Упоминавшийся выше А. Молер, который одно время был секретарем Э. Юнгера, а затем входил в «мозговой трест» Ф.-Й. Штрауса, решительно обрушился в начале 70-х годов на либеральный консерватизм и его символ — Э. Берка. Это было одним из симптомов окончания периода приспособления в эволюции западногерманского консерватизма. «Ничего не имею против Берка, — оговаривался на всякий случай А. Молер, — этот консервативный классик был великим человеком. Но сегодня им злоупотребляют люди, которые пытаются абсолютизировать представленную им историческую форму консерватизма». Это, по мнению Молера, чрезвычайно опасно, так как «грозит удушением всякой соответствующей нашей ситуации иной формы консерватизма»{240}. Более того, если считать либеральный консерватизм единственно возможной формой консерватизма, то иные его формы могут показаться «реакцией, диктатурой, фашизмом»{241}. Нельзя допустить того, чтобы консерваторов затолкали в «загон» либерального консерватизма. Э. Берк олицетворял специфическую английскую форму консерватизма, придерживаться ее в условиях ФРГ, когда у власти находилось правительство Брандта — Шееля (1969–1974), означало бы, на взгляд Молера, капитуляцию. В конечном счете он подводит к мысли, что эффективным может быть лишь обновленный вариант «консервативной революции» в традиции А. Мёллера ван ден Брука и Э. Юнгера.

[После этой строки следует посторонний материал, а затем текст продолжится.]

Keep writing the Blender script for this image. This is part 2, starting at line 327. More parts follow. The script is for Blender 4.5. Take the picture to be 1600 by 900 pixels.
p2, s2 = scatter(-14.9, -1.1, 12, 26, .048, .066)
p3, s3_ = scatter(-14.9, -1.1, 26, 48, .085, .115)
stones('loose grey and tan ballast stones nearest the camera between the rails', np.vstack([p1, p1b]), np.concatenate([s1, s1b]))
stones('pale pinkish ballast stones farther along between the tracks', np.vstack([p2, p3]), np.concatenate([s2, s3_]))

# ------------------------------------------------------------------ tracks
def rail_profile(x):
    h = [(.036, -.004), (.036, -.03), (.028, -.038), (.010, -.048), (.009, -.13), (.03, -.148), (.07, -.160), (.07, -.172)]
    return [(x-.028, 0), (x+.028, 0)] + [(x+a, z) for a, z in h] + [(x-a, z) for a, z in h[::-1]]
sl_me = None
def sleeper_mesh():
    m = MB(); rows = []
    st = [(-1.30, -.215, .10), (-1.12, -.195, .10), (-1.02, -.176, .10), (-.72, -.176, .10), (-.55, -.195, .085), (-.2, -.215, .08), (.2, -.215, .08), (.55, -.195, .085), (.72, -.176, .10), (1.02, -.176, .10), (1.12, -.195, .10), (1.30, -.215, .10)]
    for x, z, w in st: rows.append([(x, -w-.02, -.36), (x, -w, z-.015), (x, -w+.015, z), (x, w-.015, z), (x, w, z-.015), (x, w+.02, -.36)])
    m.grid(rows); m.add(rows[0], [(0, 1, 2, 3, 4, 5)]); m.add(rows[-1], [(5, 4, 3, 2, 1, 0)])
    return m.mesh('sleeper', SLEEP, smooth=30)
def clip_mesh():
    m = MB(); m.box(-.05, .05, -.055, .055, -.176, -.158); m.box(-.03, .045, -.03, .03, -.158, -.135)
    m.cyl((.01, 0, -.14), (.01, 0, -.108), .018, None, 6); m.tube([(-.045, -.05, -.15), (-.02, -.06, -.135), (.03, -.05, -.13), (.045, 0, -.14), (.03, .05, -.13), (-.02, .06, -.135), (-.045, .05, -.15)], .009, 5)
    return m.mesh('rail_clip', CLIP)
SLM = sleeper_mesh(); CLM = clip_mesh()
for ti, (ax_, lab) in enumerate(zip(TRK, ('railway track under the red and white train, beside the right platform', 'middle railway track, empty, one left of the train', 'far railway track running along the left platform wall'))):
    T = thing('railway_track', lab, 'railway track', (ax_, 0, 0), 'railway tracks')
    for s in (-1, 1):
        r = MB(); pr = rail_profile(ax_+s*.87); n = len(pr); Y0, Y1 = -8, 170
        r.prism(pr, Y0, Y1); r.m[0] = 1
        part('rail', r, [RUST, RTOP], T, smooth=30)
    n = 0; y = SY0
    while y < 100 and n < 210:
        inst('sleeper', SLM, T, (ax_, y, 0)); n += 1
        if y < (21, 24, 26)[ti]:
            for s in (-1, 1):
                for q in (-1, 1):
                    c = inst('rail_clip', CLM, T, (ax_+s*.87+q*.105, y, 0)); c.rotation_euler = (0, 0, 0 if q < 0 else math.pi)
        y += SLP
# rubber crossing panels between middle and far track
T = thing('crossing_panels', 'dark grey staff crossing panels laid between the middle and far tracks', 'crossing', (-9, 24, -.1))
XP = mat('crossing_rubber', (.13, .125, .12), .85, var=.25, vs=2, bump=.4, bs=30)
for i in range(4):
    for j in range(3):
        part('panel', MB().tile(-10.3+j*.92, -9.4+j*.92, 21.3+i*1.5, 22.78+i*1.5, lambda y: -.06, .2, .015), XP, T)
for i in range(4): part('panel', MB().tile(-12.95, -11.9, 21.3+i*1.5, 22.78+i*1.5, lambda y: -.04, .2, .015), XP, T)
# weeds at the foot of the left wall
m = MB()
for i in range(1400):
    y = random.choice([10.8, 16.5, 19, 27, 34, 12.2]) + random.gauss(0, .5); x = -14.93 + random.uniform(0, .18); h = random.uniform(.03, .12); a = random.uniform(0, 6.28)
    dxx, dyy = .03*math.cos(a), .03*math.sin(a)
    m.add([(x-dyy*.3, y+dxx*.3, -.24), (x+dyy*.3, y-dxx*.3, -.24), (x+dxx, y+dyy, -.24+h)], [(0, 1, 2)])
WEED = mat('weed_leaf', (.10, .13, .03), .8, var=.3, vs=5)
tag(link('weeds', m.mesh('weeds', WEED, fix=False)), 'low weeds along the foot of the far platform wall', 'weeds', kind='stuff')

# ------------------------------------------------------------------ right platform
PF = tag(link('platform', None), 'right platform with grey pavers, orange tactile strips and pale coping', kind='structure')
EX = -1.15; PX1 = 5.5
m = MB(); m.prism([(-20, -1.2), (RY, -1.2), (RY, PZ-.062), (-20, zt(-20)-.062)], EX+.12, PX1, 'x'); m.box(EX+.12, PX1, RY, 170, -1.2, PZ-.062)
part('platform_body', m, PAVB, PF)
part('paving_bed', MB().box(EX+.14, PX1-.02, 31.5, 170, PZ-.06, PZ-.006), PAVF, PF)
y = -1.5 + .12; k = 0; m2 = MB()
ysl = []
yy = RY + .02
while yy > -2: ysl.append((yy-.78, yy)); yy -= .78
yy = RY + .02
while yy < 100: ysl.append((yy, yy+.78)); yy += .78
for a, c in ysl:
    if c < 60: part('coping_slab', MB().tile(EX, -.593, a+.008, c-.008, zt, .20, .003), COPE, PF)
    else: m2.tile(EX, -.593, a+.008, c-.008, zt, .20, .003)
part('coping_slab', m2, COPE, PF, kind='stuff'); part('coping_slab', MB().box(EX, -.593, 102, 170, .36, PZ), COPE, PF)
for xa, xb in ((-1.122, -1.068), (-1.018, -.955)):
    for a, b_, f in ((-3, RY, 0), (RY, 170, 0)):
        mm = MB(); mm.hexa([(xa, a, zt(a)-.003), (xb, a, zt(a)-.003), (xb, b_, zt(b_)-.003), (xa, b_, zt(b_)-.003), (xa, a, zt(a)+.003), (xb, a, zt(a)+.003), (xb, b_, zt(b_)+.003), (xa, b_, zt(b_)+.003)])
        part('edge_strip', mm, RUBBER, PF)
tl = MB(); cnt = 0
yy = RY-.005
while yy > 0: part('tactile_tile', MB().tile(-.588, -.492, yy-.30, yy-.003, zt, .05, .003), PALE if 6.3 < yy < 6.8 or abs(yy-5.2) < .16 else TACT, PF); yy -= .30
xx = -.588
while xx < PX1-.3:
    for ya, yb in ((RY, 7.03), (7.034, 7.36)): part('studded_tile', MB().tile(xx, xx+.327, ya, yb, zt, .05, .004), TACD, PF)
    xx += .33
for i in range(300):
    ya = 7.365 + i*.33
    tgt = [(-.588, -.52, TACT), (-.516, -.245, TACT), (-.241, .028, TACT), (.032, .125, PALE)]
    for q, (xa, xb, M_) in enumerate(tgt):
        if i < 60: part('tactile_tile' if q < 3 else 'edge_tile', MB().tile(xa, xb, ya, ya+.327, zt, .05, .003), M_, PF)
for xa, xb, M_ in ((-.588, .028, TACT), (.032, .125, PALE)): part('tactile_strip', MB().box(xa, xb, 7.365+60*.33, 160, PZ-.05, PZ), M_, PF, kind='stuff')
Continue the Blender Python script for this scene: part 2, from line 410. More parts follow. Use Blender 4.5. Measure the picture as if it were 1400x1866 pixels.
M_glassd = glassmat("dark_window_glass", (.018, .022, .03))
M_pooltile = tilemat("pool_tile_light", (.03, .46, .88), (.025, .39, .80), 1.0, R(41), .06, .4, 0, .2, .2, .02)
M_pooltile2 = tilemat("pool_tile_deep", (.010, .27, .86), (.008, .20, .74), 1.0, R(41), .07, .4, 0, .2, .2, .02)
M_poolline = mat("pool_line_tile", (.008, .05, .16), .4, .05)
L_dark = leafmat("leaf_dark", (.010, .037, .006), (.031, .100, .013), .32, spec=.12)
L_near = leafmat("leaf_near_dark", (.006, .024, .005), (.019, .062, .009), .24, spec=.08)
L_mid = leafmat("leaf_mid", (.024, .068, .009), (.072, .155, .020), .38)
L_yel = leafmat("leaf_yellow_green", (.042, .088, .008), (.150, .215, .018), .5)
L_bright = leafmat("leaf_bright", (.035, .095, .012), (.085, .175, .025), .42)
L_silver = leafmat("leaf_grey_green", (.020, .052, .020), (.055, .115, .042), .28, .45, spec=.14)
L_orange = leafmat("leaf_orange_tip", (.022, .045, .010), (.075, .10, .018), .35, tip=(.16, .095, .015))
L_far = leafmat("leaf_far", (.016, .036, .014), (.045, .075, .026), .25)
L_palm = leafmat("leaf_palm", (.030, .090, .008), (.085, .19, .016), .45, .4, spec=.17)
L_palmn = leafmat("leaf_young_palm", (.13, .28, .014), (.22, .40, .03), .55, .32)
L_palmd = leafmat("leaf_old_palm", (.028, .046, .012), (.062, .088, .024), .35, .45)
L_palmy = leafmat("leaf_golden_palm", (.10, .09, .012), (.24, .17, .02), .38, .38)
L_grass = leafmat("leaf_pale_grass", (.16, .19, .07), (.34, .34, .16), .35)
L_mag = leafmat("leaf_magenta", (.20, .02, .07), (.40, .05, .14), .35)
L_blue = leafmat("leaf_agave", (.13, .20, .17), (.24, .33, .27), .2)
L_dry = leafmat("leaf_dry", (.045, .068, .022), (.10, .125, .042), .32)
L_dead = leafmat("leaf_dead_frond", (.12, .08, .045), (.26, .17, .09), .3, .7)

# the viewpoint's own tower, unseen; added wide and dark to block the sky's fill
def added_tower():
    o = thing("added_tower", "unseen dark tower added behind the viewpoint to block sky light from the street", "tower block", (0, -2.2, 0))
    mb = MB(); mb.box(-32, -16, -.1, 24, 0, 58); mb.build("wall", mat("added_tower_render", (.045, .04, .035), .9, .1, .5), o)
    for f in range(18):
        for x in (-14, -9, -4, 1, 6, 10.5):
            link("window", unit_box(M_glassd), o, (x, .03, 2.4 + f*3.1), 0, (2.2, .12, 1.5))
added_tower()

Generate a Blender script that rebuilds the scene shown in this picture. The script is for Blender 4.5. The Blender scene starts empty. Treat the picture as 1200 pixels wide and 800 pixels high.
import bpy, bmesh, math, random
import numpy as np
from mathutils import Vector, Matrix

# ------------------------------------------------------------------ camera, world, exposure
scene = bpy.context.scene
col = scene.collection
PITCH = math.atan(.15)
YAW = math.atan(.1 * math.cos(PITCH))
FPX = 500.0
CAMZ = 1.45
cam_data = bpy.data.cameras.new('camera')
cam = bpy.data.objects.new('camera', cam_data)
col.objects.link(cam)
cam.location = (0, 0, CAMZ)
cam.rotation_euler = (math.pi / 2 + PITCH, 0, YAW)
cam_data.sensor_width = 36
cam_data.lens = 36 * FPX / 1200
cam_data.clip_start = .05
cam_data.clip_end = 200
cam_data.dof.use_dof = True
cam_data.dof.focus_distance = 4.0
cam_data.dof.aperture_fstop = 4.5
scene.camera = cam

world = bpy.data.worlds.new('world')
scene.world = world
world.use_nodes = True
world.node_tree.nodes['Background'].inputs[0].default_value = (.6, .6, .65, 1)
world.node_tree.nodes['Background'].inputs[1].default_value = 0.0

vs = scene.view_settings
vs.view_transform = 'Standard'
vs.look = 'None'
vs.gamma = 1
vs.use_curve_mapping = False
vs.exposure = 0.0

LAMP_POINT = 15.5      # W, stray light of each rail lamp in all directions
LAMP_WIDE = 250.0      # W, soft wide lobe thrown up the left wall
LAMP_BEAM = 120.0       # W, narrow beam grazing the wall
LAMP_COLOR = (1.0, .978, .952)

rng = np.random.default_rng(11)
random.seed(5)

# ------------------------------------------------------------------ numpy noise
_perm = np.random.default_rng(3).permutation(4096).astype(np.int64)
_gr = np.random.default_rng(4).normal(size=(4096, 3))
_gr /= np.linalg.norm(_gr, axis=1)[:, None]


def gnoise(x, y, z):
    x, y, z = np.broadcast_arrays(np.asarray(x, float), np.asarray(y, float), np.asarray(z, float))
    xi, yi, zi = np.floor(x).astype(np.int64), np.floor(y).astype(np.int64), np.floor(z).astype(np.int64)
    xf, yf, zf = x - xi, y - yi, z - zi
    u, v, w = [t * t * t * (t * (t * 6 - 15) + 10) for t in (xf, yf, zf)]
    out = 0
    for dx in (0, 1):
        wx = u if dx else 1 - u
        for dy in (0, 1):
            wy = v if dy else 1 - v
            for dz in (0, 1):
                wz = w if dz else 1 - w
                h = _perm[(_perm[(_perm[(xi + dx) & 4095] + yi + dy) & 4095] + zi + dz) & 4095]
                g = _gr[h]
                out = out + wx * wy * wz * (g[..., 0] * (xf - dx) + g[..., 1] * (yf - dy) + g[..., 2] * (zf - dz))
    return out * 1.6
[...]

Весьма затяжным оказался процесс адаптации к послевоенному миру и у французских консервативных сил. Они не смогли выдвинуть какую-либо соответствующую духу времени собственную альтернативу и на всем протяжении IV Республики (1946–1958) продолжали держаться за старые социально-экономические и политические принципы, противясь даже буржуазно-реформистским тенденциям. Первоначально оплотом традиционного консерватизма являлась Республиканская партия свободы, которую поддерживали группировки так называемых независимых. Затем после их объединения возник Центр независимых и крестьян (ЦНК). Силу этой партии придавала поддержка значительной части буржуазии, не желавшей перестраиваться на новый государственно-монополистический лад. Ее сопротивление «дирижизму», т. е. государственному вмешательству, объяснялось не только психологическими мотивами, но и не лишенными оснований опасениями, что рычаги государственной власти могут оказаться в руках левых сил. Тем более что во Франции имелся недавний опыт пребывания коммунистов в правительстве, национализации, имевшей более демократический характер, чем в Англии. Поэтому «независимые» блокировали реформистские инициативы, от кого бы они ни исходили, в том числе и либерально-реформистский эксперимент П. Мендес-Франса. Их лидеры были поглощены чисто тактическими, сиюминутными проблемами, главным образом всякого рода комбинациями и сделками, обеспечивавшими их министерские портфели. «Независимые» не желали сковывать себя какими-то жесткими установками, которые могли бы стать препятствием для беспринципных сделок. С режимом IV Республики, на их взгляд, слишком демократичным, они так и не примирились полностью и способствовали его падению.